The CFTC has "strong and blunt" tools it can deploy unilaterally as a last resort without new legislation, including the withdrawal of the exemptions that allow U.S. market participants to use trading platforms in the EU.
The watchdog has privately warned European officials that the bloc would suffer far more than the United States in an all-out clearing war because U.S. firms are much larger liquidity providers to European exchanges than vice versa, a person familiar with the discussions said.
The CFTC has so far received no indication from Brussels that it is willing to budge on its clearing proposal, despite the CFTC in recent weeks publicly pledging to move to a "deference" model of regulators accepting each other's rules to avoid duplication, this person added.

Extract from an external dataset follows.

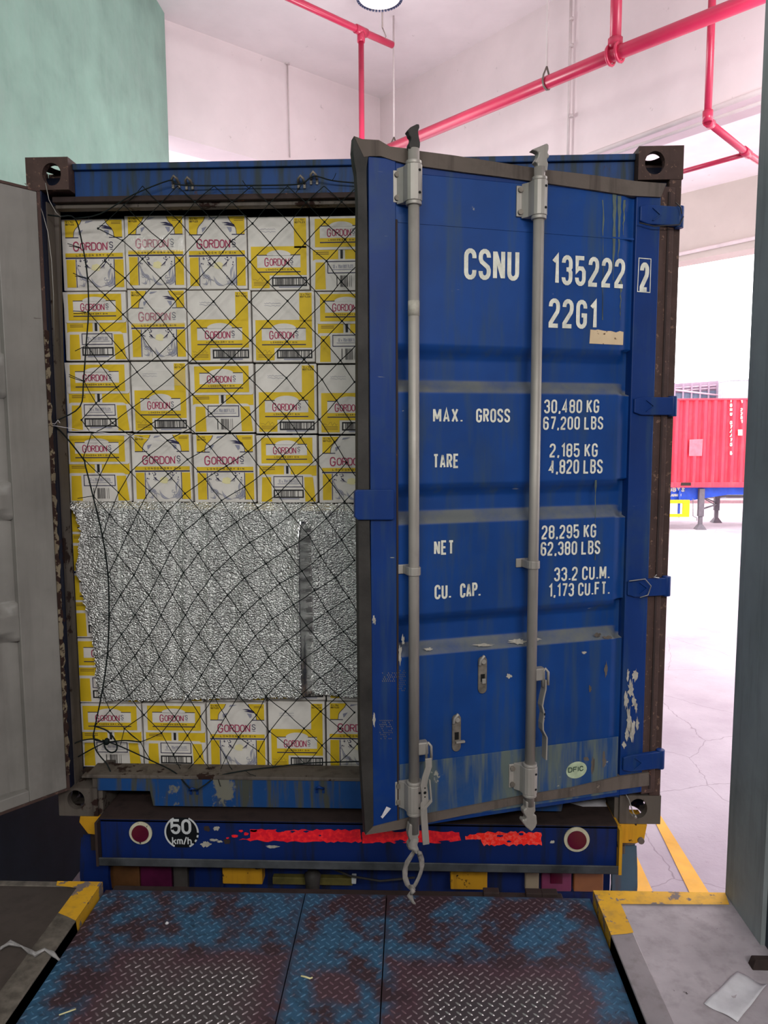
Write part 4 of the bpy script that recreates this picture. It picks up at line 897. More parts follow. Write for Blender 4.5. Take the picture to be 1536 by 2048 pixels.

Retaliatory action would be a last resort, this person said.
TARGET LONDON
The proposed EU rules were prompted by Britain's decision to leave the bloc next March, targeting a core activity that helps make the City of London a top global financial centre.
LCH, a unit of the London Stock Exchange, clears over 90 percent of euro-denominated interest rate swaps contracts used by companies to insure themselves against unexpected moves in borrowing costs.
But U.S. clearing houses like CME and ICE clear transactions for EU customers as well. Giancarlo said this would mean on-going EU surveillance and on-site inspections, with the bloc "dictating" board composition and corporate governance.
EU officials have said they want similar access to foreign clearing houses that the CFTC and the U.S. Federal Reserve have with LCH's dollar-denominated swaps clearing in London.
The CFTC has not given Brussels a deadline for responding but it does not anticipate that there would be much opportunity for the bloc to make changes once the EU legislation is passed in March, the same person said.